How do you know if your web site is performing?

If it makes more money than it costs, maybe that’s good enough. Even without doing any measurements of traffic, click-through rates, or your Search Engine Optimization ranking, you can tell that much. But what if you need to know more?

The answer, of course, is you use a tool to measure your traffic. Google Analytics is Google’s free tool for measuring web traffic, and it just keeps getting better and better; so much so that there’s plenty of questioning of why you would use a paid service to measure web site traffic and performance.

Google seems ready to give us an answer to that question. The monster from Palo Alto is preparing to give people a way to have Google Analytics not count them when they visit web sites that use Google Analytics.

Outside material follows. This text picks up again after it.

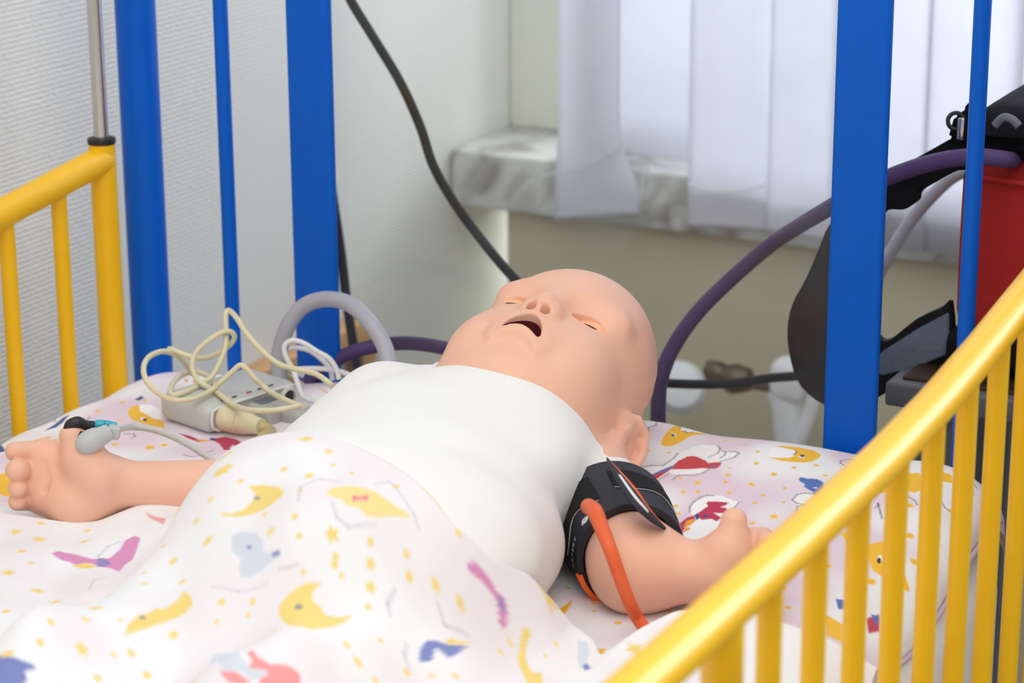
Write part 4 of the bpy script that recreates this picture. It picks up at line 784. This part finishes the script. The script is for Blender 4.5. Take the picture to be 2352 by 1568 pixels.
# hem: the rim is rolled under
GZ[:, 0] -= .012; GZ[:, -1] -= .008; GZ[0] -= .016
QC = paint(GX.ravel(), GY.ravel(), QUILT_MOTIFS, (245, 192, 62), (70, 62, 80), (229, 211, 224), 0, .001)
quilt = sheet('printed_quilt', GX, GY, GZ, QC, 'print')
tag(quilt, 'pale pink quilt printed with moons and stars spread under the baby', 'quilt')
pp = [(.340, y, float(zquilt(np.array(.337), np.array(y)))-.008) for y in np.linspace(-.03, -.5, 40)]
hem = tube('hem_piping', pp, .0018, mat('mauve_piping', srgb(196, 172, 190), .8), n=2, seg=8); hem.parent = quilt

# blanket over the baby's belly and legs: draped over the shapes below it
EDGE = np.array([(-.40, -.40, .668), (-.36, -.395, .672), (-.30, -.385, .676), (-.238, -.369, .680), (-.196, -.353, .675), (-.178, -.340, .673), (-.161, -.316, .680), (-.135, -.282, .690), (-.115, -.272, .697),
                 (-.090, -.310, .712), (-.060, -.370, .73), (-.02, -.396, .745), (.034, -.396, .76), (.075, -.408, .765), (.11, -.418, .77), (.14, -.430, .75), (.157, -.420, .73), (.168, -.385, .70), (.178, -.362, .682),
                 (.199, -.368, .676), (.212, -.388, .675), (.224, -.360, .685), (.236, -.334, .689), (.27, -.318, .690), (.32, -.312, .680), (.37, -.312, .66)])
def smooth1(x, xs, ys): 
    g = np.linspace(xs[0], xs[-1], 800); v = np.interp(g, xs, ys); k = np.exp(-np.linspace(-2, 2, 17)**2); k /= k.sum()
    v = np.convolve(np.pad(v, 8, 'edge'), k, 'valid'); return np.interp(x, g, v)
bs = .006; bx0, by0 = -.42, -1.20; nbx, nby = 140, 160
Hm = np.zeros((nbx, nby))
for PV in (SV, BV[(np.abs(BV[:, 0]-.05) < .16) & ((BV[:, 1] < -.40) | ((BV[:, 1] < -.33) & (np.abs(BV[:, 0]-.05) < .105)))]):
    i = ((PV[:, 0]-bx0)/bs).astype(int); j = ((PV[:, 1]-by0)/bs).astype(int); ok = (i >= 0) & (i < nbx) & (j >= 0) & (j < nby); np.maximum.at(Hm, (i[ok], j[ok]), PV[ok, 2])
cxs = bx0+(np.arange(nbx)+.5)*bs; cys = by0+(np.arange(nby)+.5)*bs; CXm, CYm = np.meshgrid(cxs, cys, indexing='ij')
Hq = np.where(CYm > -.5, zquilt(CXm, CYm), .662); Hq = np.where(np.abs(CXm) > .35, Hq-.02-.4*(np.abs(CXm)-.35), Hq)
Hm = np.maximum(Hm, Hq+.003)
for _ in range(2):                                   # cloth spans the hollows
    Pd = np.pad(Hm, 1, 'edge'); Hm = np.maximum(Hm, .25*(Pd[2:, 1:-1]+Pd[:-2, 1:-1]+Pd[1:-1, 2:]+Pd[1:-1, :-2]))
H0 = Hm.copy()
def relax(A, n):
    for _ in range(n):
        Pd = np.pad(A, 1, 'edge'); A = np.maximum(H0, (Pd[2:, 1:-1]+Pd[:-2, 1:-1]+Pd[1:-1, 2:]+Pd[1:-1, :-2]+Pd[1:-1, 1:-1]*2)/6)
    return A
wl_ = sstep(-.42, -.50, CYm)*sstep(-.10, .0, CXm); Hm = relax(Hm, 8)*(1-wl_)+relax(Hm, 120)*wl_
for _ in range(4):
    Pd = np.pad(Hm, 1, 'edge'); Hm = (Pd[2:, 1:-1]+Pd[:-2, 1:-1]+Pd[1:-1, 2:]+Pd[1:-1, :-2]+Pd[1:-1, 1:-1]*2)/6
def bil(A, x, y):
    u = np.clip((x-bx0)/bs-.5, 0, nbx-1.001); v = np.clip((y-by0)/bs-.5, 0, nby-1.001); i = u.astype(int); j = v.astype(int); a = u-i; b = v-j
    return A[i, j]*(1-a)*(1-b)+A[i+1, j]*a*(1-b)+A[i, j+1]*(1-a)*b+A[i+1, j+1]*a*b
def zblanket(x, y):
    yt = smooth1(x, EDGE[:, 0], EDGE[:, 1]); ze = smooth1(x, EDGE[:, 0], EDGE[:, 2]); dist = np.clip(yt-y, 0, 9)
    z = bil(Hm, x, y)+.0055
    z = np.maximum(z, z+(ze-z)*np.exp(-(dist/.028)**2))
    amp = sstep(.0, .06, dist)
    z = z+amp*(.0030*np.sin(38*x+17*y+1.4*np.sin(19*y))+.0022*np.sin(61*x-44*y+.7)+.0014*np.sin(120*x+70*y+2))
    z = z+amp*.006*np.exp(-((x+.055+.35*(y+.5))/.030)**2)*sstep(-.36, -.46, y)     # long soft fold from the hip
    z = z+amp*.004*np.exp(-((x-.10-.5*(y+.6))/.022)**2)
    return z
bu = np.linspace(-.365, .352, 600); yt = smooth1(bu, EDGE[:, 0], EDGE[:, 1])
rows = np.concatenate([np.linspace(0, .33, 270), np.linspace(.332, .75, 150)])
BX = np.tile(bu, (len(rows), 1)); BYm = yt[None]-rows[:, None]*(.9+.0*BX); BZ = zblanket(BX, BYm)
roll = np.clip(1-rows/.007, 0, 1)[:, None]; BZ = BZ-.007*(1-np.sqrt(np.clip(1-roll**2, 0, 1)))
BC = paint(BX.ravel(), BYm.ravel(), BLANKET_MOTIFS, (241, 214, 130), (150, 150, 172), (238, 232, 236), .18, .0013)
pre_X = np.vstack([BX[:1], BX]); pre_Y = np.vstack([BYm[:1]-.004, BYm]); pre_Z = np.vstack([BZ[:1]-.006, BZ])
blanket = sheet('printed_blanket', pre_X, pre_Y, pre_Z, np.vstack([BC[:len(bu)], BC]), 'print')
tag(blanket, 'white blanket printed with faded moons and animals covering the belly and legs', 'blanket')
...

This is an incredibly bad idea.

With all respect to the privacy concerns that drive this thought, that issue can be addressed simply; simply remove IP tracking and Session ID information from Google Analytics. That information is really only useful to the people who are seeking to gather user-level data.

Having people who come to your web site be invisible renders your measurements . . . let’s face it . . . worthless. Even if Google was able to qualify types of people who visited classes of websites and somehow do a broad statistical differentiation based on that and provided website owners using Google Analytics with those details, the very idea of counting traffic and following users as they move from page to page on your site would stop being even a semi-accurate measurement of anything.

Except as a defensive maneuver against the privacy hounds and government agencies constantly sniffing at Google’s heels, I can’t think of a rationale for breaking Google Analytics this way. Even more to the point, since the steps I outlined above would address those issues, this seems like Google telling those of us who use Google Analytics that they have no respect for us or our data.

I’m still using Google Analytics and many other tools from Google. For now. But it’s actions like this and the complete botching of the Nexus One initiative that make me question why, just a little more every day.